** Begin Supplied data **
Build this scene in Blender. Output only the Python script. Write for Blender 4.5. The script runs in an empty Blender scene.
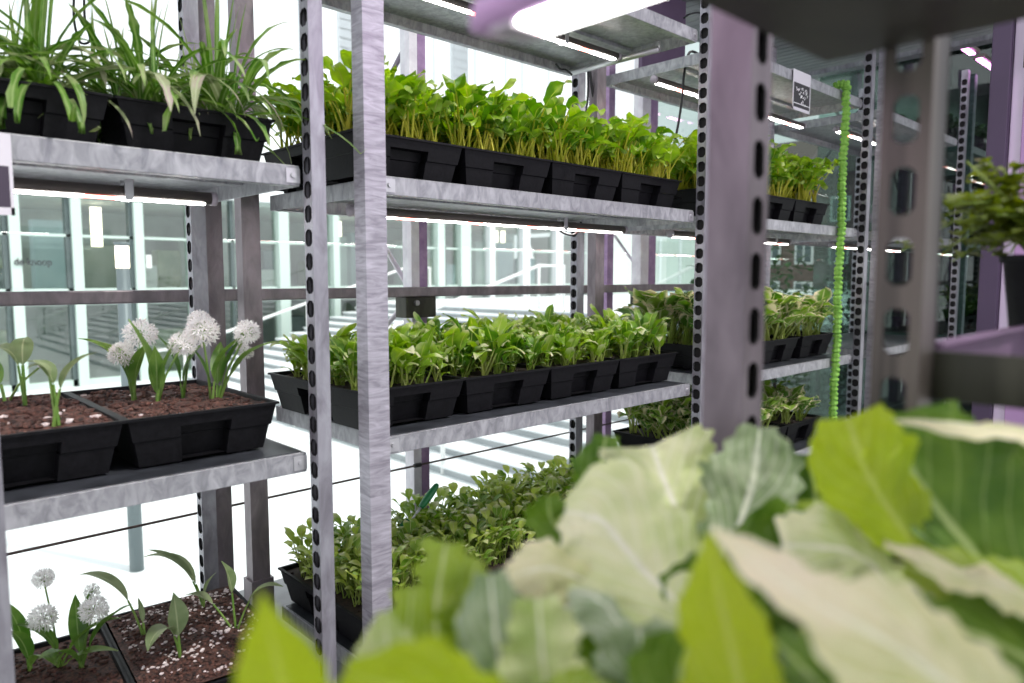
import bpy, math, random
from mathutils import Vector, Matrix, noise
R = random.Random(11)
C = bpy.context.scene.collection
PI = math.pi
CAMZ = 1.12
F = 728.0; CX, CY = 512.0, 341.5
PITCH = math.atan2(64.5, F); YAW = math.radians(46.6)
FH = Vector((math.cos(YAW), math.sin(YAW), 0)); RT = Vector((math.sin(YAW), -math.cos(YAW), 0)); UP0 = Vector((0, 0, 1))
FW = FH*math.cos(PITCH) - UP0*math.sin(PITCH); UP = UP0*math.cos(PITCH) + FH*math.sin(PITCH)
CAM = Vector((0, 0, CAMZ))
def ray(x, y): return FW*F + RT*(x-CX) + UP*(CY-y)
def at_z(x, y, z): r = ray(x, y); return CAM + r*((z-CAMZ)/r.z)
def at_y(x, y, Y): r = ray(x, y); return CAM + r*(Y/r.y)
def at_x(x, y, X): r = ray(x, y); return CAM + r*(X/r.x)
def at_d(x, y, d): return CAM + ray(x, y)*(d/F)

# ------------------------------------------------------------------ materials
MATS = {}
class NT:
    def __init__(s, name):
        s.m = bpy.data.materials.new(name); s.m.use_nodes = True
        s.t = s.m.node_tree; s.t.nodes.clear(); s.out = s.n('ShaderNodeOutputMaterial')
    def n(s, ty, **kw):
        nd = s.t.nodes.new(ty)
        for k, v in kw.items():
            if k.startswith('i_'):
                nd.inputs[k[2:].replace('_', ' ')].default_value = v
            else: setattr(nd, k, v)
        return nd
    def l(s, a, b): s.t.links.new(a, b)
def ramp(nt, fac, cols):
    r = nt.n('ShaderNodeValToRGB'); e = r.color_ramp.elements
    while len(e) < len(cols): e.new(0.5)
    for i, (p, c) in enumerate(cols):
        e[i].position = p; e[i].color = (*c, 1)
    nt.l(fac, r.inputs['Fac']); return r.outputs['Color']
def coord(nt, scale=(1, 1, 1), kind='Object'):
    t = nt.n('ShaderNodeTexCoord'); m = nt.n('ShaderNodeMapping'); m.inputs['Scale'].default_value = scale
    nt.l(t.outputs[kind], m.inputs['Vector']); return m.outputs['Vector']
def noise_tex(nt, vec, scale, detail=4, rough=.55, dist=0):
    n = nt.n('ShaderNodeTexNoise'); n.inputs['Scale'].default_value = scale; n.inputs['Detail'].default_value = detail
    n.inputs['Roughness'].default_value = rough; n.inputs['Distortion'].default_value = dist
    nt.l(vec, n.inputs['Vector']); return n.outputs['Fac']
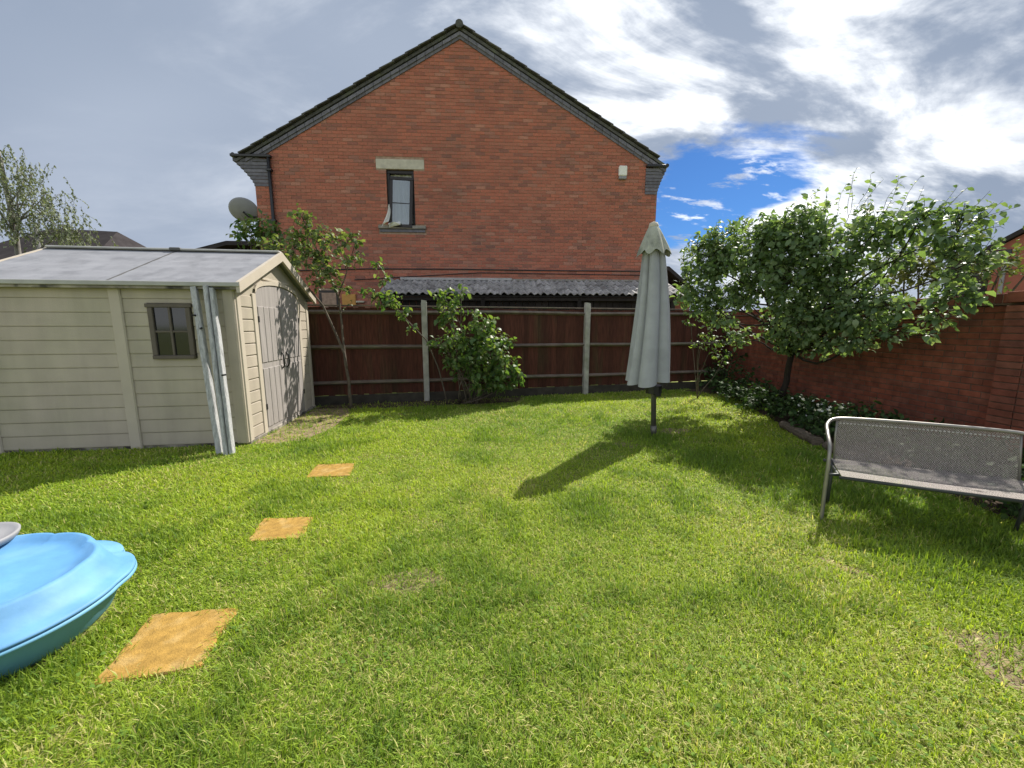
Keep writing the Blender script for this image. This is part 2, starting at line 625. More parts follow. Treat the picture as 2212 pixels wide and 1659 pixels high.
def blob_sheet(name, pts, z, m):
    """flat irregular sheet"""
    cx = sum(q[0] for q in pts) / len(pts)
    cy = sum(q[1] for q in pts) / len(pts)
    out = []
    n = len(pts)
    for i in range(n):
        a, b = pts[i], pts[(i + 1) % n]
        for t in (0, .25, .5, .75):
            x, y = a[0] + (b[0] - a[0]) * t, a[1] + (b[1] - a[1]) * t
            k = 1 + rng.uniform(-.07, .07)
            out.append((cx + (x - cx) * k, cy + (y - cy) * k, z))
    mb = MB()
    mb.add([(cx, cy, z)] + out, [(0, i + 1, (i + 1) % len(out) + 1) for i in range(len(out))])
    return tag(mb.build(name, m, fix=False), kind='structure')


EARTH = [
    [(-3.30, 4.75), (-2.75, 4.95), (-2.65, 5.6), (-2.75, 6.4), (-2.95, 7.0), (-3.6, 7.05), (-3.5, 6.0)],
    [(2.02, 5.25), (2.4, 5.2), (2.66, 5.55), (2.2, 5.6)],
    [(1.25, 4.78), (1.5, 4.62), (1.62, 4.78), (1.4, 4.92)],
    [(2.12, 1.75), (2.45, 1.72), (2.6, 1.25), (2.3, 1.2), (2.05, 1.45)],
    [(1.98, 2.40), (2.16, 2.22), (2.22, 2.1), (2.05, 2.2)],
    [(-.9, 2.1), (-.55, 2.25), (-.35, 2.1), (-.6, 1.98)],
]
for i, e in enumerate(EARTH):
    blob_sheet('bare_earth', e, .004, M['earth'])
blob_sheet('fence_border_soil', [(-3.6, 6.95), (-2.2, 7.05), (-1.2, 7.3), (0.2, 7.6), (.3, 8.15), (-1.7, 7.7), (-3.6, 7.25)], .008, M['soil'])

# ------------------------------------------------------------------ brickwork
BR_L, BR_H, CO_L, CO_H = .215, .065, .225, .075


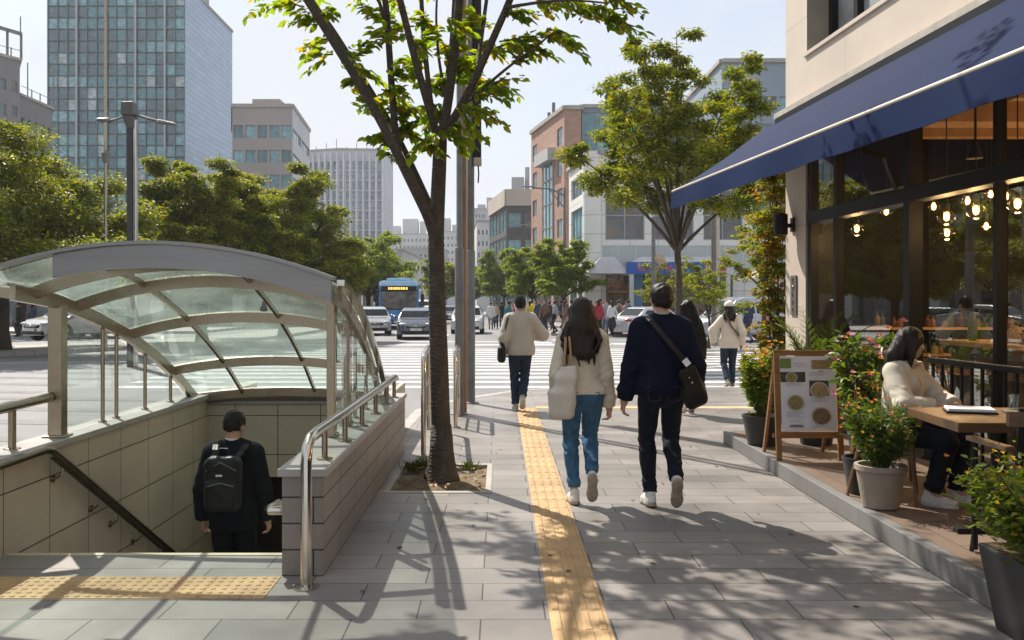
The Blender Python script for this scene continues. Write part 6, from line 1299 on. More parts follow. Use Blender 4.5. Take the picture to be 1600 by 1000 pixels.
for i, (px_, Y, cl_, nm, kd) in enumerate(((664, 84, (.6, .6, .6), 'white far van in the traffic just right of the bus', 'van'), (697, 95, (.45, .05, .04), 'red far car in the traffic beside the trunk', 'hatch'), (708, 78, (.07, .08, .1), 'dark far car right of the near trunk', 'sedan'), (676, 72, (.55, .55, .55), 'pale far car close behind the grey blue sedan', 'hatch'))):
    car(nm, (X(px_, Y), Y, ZR), -90, ('far%d' % i, cl_, .2), kd, Hh=2.0 if kd == 'van' else 1.5, h=.05)
# city bus
Yb = 58; bx = X(623, Yb); bus = thing('city_bus', 'blue city bus facing the camera with an amber route display', 'bus', (bx, Yb, ZR), local=False)
BLUE = mat('paint_bus', (.018, .21, .52), .28, .2, var=.06, vs=2, coat=.6); BLUE2 = mat('paint_bus_top', (.36, .58, .74), .35, .1, vs=2)
S = SDF((-1.27, -.1, .3), (1.27, 11, 3.12), .06); S.box((0, 5.5, 1.72), (1.25, 5.5, 1.38), .22, None, 0); S.cut((0, -.97, .24), (0, .22, 2.3))
for yy in (2.3, 8.0): S.box((0, yy, .45), (1.5, .55, .48), .2, None, .01, 0, 's')
p_, q_, _ = S.extract(); cen = p_[q_].mean(1); tp = cen[:, 2] > 2.78; off = np.array((0, 0, 0.))
def bsub(nm, mk, m): u, inv = np.unique(q_[mk], return_inverse=True); return raw_mesh(nm, p_[u]+off, inv.ravel(), np.full(int(mk.sum()), 4), m, bus, smooth=True, angle=45)
bsub('body', ~tp, BLUE); bsub('roof', tp, BLUE2)
o_ = V((bx, Yb, ZR))
def bb(nm, a, b_, m, bev=.0): return MB().span(V(a)+o_, V(b_)+o_).build(nm, m, bus, bevel=bev)
bb('windscreen', (-1.12, -.05, 1.22), (1.12, .32, 2.42), pane_mat('bus_glass', (.03, .035, .04), .04, 1.6, c2=(.12, .10, .09), vs=.8), .1); bb('display_panel', (-1.12, .04, 2.44), (1.12, .42, 2.76), GRILL, .05)
AMB = m_emit('amber_led', (1., .55, .12), 1.6); text_mesh('route_display', '• 1710 ▪ 4', .001, AMB, bus, o_+V((0, 0, 0)), (1, 0, 0), (0, 0, 1)) if False else None
mb = MB()
for i, wd in enumerate((.08, .12, .10, .14, .09, .12, .11, .10)): mb.span(o_+V((-.62+.16*i-wd/2, .02, 2.53)), o_+V((-.62+.16*i+wd/2, .03, 2.68)))
mb.build('route_display', AMB, bus)
bb('bumper', (-1.2, -.06, .34), (1.2, .12, .62), mat('bus_bumper', (.015, .06, .16), .4), .06); bb('roof_unit', (-.8, 1.2, 3.08), (.8, 4.2, 3.30), BLUE2, .08)
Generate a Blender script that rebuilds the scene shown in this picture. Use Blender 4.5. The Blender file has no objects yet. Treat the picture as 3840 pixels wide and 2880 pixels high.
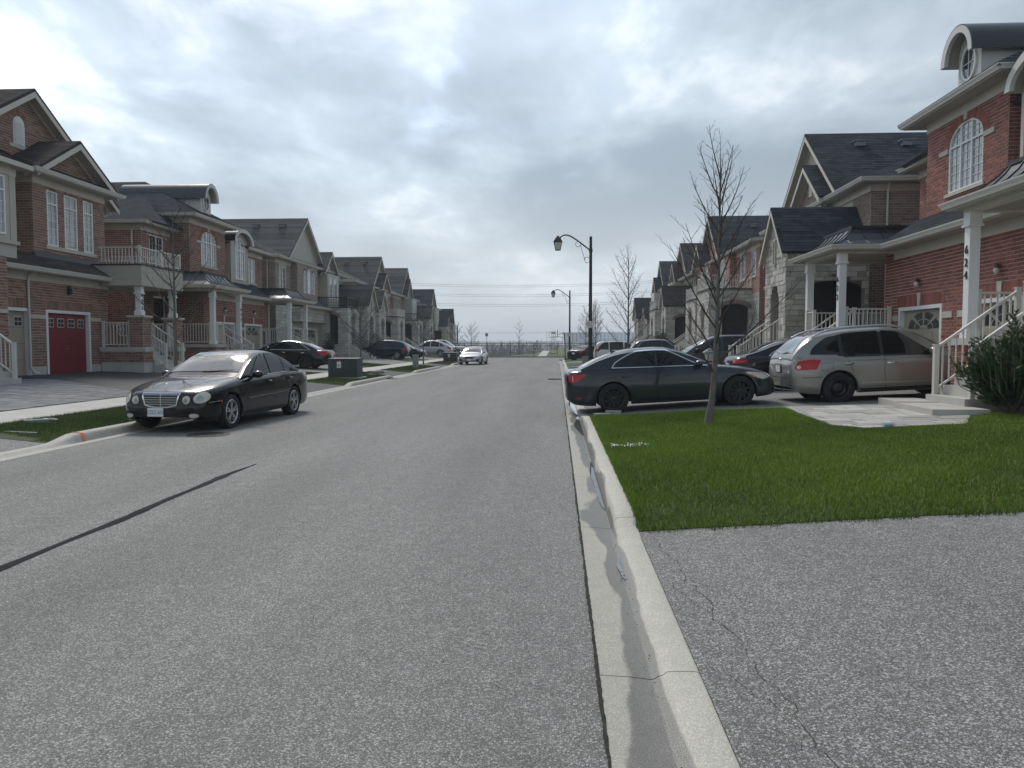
** End Supplied data **
Pictures excluded, repeat exactly the lines from the top of the material through the line with "def at_d(x, y, d): return", including both of those lines.

Exercise solution:
Build this scene in Blender. Output only the Python script. Write for Blender 4.5. The script runs in an empty Blender scene.
import bpy, math, random
from mathutils import Vector, Matrix, noise
R = random.Random(11)
C = bpy.context.scene.collection
PI = math.pi
CAMZ = 1.12
F = 728.0; CX, CY = 512.0, 341.5
PITCH = math.atan2(64.5, F); YAW = math.radians(46.6)
FH = Vector((math.cos(YAW), math.sin(YAW), 0)); RT = Vector((math.sin(YAW), -math.cos(YAW), 0)); UP0 = Vector((0, 0, 1))
FW = FH*math.cos(PITCH) - UP0*math.sin(PITCH); UP = UP0*math.cos(PITCH) + FH*math.sin(PITCH)
CAM = Vector((0, 0, CAMZ))
def ray(x, y): return FW*F + RT*(x-CX) + UP*(CY-y)
def at_z(x, y, z): r = ray(x, y); return CAM + r*((z-CAMZ)/r.z)
def at_y(x, y, Y): r = ray(x, y); return CAM + r*(Y/r.y)
def at_x(x, y, X): r = ray(x, y); return CAM + r*(X/r.x)
def at_d(x, y, d): return CAM + ray(x, y)*(d/F)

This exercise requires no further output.